Exercise brief: The material below holds a span beginning at the line with "(.085, .115, .032), .2)" and ending at the line with "(.135, .205, .060), .15)". Quote that span exactly, both ends included, and only that span.

* begin *

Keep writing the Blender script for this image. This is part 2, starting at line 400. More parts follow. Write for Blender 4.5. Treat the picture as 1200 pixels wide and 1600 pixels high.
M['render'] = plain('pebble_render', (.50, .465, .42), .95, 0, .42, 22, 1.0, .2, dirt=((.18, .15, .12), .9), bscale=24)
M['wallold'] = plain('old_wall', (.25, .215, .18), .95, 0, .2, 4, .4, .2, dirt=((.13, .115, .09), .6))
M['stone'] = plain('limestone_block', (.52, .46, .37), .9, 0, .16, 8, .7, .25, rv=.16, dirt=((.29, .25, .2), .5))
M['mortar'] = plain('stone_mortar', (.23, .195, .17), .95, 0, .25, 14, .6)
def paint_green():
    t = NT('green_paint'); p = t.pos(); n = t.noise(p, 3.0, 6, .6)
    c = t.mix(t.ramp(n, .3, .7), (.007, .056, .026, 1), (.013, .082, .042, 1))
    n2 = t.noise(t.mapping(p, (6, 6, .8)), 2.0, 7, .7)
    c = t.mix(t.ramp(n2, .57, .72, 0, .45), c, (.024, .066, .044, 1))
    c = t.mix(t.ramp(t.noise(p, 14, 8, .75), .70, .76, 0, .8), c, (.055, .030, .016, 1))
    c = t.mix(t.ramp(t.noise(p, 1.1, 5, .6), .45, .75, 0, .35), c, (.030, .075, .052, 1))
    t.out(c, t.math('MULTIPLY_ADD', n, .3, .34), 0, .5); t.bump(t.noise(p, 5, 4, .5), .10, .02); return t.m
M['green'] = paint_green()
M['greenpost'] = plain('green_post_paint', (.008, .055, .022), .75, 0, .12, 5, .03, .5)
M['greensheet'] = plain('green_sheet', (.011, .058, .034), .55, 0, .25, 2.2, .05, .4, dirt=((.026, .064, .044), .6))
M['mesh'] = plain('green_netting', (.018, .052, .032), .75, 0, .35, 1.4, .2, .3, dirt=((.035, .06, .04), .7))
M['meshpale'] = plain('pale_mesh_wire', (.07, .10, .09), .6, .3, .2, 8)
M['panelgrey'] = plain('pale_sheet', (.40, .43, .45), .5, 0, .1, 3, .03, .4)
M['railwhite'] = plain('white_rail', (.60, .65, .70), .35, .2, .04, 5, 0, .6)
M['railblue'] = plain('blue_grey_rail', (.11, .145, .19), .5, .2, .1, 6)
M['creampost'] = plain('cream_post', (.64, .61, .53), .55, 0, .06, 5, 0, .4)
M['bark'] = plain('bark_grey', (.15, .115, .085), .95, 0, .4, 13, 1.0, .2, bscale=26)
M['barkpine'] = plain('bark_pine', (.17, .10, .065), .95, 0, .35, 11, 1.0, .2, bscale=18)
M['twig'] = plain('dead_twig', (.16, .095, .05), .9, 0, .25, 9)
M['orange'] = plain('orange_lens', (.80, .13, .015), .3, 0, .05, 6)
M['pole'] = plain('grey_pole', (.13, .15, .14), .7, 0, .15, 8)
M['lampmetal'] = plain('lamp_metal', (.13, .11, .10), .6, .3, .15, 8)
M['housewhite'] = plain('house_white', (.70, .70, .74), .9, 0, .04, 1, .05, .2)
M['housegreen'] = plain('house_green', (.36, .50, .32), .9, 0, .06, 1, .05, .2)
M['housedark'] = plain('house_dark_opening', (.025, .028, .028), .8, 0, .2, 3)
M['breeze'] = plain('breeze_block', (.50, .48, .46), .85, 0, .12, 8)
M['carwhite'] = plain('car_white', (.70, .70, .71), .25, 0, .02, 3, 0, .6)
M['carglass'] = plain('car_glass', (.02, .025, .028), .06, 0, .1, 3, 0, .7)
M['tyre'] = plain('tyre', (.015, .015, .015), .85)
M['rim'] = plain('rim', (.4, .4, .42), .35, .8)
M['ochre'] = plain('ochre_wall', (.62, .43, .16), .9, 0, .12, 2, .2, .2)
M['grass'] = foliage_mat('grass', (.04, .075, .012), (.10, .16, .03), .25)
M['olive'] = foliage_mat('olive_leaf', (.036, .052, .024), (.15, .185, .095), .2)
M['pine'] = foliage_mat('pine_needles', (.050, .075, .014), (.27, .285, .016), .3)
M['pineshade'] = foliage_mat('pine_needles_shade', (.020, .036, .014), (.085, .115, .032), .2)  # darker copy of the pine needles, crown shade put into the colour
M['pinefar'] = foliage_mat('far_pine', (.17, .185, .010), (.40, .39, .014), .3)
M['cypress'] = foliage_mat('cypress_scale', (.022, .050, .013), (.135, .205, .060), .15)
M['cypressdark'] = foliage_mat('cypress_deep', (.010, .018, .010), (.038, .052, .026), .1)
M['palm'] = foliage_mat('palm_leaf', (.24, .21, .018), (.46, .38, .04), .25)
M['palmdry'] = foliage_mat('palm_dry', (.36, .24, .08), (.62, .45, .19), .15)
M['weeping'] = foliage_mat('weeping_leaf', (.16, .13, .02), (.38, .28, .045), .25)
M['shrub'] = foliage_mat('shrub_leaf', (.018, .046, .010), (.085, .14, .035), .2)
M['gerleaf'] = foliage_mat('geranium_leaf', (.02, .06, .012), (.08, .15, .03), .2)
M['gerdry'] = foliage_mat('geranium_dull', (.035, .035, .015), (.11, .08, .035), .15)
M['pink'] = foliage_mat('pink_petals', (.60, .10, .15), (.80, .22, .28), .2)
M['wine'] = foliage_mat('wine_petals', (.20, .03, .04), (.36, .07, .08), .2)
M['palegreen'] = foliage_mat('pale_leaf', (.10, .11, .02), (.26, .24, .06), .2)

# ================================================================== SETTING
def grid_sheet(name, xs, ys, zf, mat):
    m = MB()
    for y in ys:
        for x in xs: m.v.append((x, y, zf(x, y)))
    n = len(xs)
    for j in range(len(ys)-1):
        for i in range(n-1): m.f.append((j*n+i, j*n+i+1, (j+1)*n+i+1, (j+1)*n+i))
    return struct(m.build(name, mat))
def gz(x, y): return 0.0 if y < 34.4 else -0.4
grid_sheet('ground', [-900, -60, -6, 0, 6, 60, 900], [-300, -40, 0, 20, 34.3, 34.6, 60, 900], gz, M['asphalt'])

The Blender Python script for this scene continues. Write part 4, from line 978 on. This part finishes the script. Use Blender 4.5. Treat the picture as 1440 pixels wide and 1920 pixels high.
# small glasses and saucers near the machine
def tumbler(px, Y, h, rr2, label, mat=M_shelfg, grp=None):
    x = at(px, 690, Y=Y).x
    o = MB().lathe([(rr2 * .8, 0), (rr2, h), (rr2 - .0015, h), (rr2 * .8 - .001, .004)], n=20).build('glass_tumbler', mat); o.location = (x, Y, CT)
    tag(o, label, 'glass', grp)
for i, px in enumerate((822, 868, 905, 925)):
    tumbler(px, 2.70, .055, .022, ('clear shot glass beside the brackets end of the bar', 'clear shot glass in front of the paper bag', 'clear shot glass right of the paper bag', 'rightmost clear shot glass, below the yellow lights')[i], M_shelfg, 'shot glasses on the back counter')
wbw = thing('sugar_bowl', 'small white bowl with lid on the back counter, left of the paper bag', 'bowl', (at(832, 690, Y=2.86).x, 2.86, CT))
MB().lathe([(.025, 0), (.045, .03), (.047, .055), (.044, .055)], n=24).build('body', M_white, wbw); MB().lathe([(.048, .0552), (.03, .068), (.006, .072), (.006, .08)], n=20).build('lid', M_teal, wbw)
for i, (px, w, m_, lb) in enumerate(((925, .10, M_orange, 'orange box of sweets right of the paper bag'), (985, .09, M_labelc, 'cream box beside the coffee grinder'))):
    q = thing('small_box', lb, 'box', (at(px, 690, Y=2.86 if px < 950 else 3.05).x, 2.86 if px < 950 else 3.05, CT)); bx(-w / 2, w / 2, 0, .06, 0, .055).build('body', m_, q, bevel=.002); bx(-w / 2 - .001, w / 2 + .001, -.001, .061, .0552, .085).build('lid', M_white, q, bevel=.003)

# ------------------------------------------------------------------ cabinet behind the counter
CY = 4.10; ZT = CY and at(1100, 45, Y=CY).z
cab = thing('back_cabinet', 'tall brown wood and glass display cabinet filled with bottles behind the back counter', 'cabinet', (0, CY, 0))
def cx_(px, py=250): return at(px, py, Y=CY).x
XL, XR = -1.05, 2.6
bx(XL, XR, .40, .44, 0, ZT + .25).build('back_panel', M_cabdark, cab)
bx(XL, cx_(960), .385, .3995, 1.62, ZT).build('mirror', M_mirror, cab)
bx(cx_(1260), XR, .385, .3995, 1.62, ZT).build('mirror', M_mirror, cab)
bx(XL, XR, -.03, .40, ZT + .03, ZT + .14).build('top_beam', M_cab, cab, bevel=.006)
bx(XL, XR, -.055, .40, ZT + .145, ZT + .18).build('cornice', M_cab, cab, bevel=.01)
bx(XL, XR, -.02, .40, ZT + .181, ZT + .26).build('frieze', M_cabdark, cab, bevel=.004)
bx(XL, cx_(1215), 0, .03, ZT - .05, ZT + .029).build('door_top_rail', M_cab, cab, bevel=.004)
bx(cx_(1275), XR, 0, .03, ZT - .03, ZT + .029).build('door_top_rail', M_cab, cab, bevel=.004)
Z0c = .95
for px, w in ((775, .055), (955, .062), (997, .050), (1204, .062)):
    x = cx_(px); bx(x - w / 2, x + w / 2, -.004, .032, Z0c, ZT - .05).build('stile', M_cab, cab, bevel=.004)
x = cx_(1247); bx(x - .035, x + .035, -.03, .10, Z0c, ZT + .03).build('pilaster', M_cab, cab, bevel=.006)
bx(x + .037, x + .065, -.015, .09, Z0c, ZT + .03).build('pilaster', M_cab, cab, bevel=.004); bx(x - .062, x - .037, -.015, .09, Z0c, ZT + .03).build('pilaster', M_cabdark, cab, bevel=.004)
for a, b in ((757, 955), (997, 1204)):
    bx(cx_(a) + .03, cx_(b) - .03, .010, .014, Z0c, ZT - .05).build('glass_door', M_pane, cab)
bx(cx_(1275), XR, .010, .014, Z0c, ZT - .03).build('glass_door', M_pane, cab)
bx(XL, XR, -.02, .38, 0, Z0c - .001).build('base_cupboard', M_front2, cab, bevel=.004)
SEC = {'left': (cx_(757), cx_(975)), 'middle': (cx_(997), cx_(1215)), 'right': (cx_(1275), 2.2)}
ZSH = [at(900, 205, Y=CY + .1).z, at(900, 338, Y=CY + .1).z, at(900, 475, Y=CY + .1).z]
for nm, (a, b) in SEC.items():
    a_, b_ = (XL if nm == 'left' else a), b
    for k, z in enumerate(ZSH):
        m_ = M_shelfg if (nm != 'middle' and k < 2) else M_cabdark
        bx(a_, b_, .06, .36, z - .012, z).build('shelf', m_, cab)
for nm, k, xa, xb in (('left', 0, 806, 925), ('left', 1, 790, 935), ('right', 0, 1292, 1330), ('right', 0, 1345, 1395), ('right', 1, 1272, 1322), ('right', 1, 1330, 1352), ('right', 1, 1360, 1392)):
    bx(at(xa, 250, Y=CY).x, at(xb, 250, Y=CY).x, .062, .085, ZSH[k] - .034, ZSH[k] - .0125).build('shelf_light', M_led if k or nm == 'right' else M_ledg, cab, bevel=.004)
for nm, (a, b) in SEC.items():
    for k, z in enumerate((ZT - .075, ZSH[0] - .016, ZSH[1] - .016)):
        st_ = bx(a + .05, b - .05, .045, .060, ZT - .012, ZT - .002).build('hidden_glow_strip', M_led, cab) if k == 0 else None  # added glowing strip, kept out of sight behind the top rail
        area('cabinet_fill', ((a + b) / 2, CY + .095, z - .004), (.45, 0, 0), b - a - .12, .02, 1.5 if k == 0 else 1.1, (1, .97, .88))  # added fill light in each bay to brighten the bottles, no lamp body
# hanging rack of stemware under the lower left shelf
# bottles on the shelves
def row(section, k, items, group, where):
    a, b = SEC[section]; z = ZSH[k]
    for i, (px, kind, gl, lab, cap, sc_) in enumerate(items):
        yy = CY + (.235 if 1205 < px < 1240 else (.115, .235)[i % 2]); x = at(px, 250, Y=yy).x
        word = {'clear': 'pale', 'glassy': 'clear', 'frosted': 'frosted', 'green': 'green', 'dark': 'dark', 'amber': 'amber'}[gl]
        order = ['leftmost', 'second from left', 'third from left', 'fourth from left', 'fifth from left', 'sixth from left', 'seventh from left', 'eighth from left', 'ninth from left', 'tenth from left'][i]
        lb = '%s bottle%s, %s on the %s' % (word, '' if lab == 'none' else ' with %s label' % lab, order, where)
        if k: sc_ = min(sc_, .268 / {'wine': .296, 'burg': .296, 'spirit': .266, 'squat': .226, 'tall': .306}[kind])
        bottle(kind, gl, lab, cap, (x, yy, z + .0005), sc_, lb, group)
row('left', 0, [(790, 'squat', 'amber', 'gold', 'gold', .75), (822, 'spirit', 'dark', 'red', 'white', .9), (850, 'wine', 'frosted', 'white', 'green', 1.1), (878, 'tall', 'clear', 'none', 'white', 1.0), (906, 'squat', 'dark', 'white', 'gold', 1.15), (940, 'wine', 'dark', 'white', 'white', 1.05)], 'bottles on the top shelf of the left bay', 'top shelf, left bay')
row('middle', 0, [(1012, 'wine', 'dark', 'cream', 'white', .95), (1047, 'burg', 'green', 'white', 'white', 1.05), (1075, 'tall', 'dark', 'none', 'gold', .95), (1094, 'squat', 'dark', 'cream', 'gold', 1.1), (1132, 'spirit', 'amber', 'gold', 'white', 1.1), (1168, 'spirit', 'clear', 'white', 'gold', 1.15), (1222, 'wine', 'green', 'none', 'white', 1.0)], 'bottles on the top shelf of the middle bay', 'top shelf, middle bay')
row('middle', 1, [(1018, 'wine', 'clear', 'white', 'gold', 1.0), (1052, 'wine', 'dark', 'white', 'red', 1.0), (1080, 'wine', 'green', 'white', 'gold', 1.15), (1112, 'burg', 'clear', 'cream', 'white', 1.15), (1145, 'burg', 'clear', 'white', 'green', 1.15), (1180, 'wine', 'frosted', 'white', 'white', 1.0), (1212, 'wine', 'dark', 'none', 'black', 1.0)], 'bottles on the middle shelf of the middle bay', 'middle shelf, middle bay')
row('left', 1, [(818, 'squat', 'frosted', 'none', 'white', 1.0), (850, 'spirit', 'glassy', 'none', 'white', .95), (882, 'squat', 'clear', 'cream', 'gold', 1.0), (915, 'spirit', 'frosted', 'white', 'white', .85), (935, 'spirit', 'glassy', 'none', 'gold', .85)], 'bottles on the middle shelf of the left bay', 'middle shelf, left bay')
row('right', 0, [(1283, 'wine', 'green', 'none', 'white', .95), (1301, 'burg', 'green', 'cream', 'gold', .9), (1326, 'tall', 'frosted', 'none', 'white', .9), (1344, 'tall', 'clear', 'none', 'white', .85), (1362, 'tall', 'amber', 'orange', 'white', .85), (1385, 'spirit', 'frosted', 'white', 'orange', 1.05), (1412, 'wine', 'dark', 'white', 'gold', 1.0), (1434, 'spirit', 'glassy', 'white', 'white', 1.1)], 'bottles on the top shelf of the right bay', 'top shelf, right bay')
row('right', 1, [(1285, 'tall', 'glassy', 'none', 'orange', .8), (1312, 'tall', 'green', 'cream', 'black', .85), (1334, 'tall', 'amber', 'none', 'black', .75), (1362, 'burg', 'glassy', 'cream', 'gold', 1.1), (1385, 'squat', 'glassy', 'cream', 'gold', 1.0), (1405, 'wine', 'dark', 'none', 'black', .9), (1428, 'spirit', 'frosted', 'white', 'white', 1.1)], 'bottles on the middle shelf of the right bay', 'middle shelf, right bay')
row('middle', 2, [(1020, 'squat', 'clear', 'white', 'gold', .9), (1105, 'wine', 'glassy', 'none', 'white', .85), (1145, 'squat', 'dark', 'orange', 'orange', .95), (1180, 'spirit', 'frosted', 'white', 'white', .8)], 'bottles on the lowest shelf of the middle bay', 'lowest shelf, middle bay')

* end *

Correct response:
M['pineshade'] = foliage_mat('pine_needles_shade', (.020, .036, .014), (.085, .115, .032), .2)  # darker copy of the pine needles, crown shade put into the colour
M['pinefar'] = foliage_mat('far_pine', (.17, .185, .010), (.40, .39, .014), .3)
M['cypress'] = foliage_mat('cypress_scale', (.022, .050, .013), (.135, .205, .060), .15)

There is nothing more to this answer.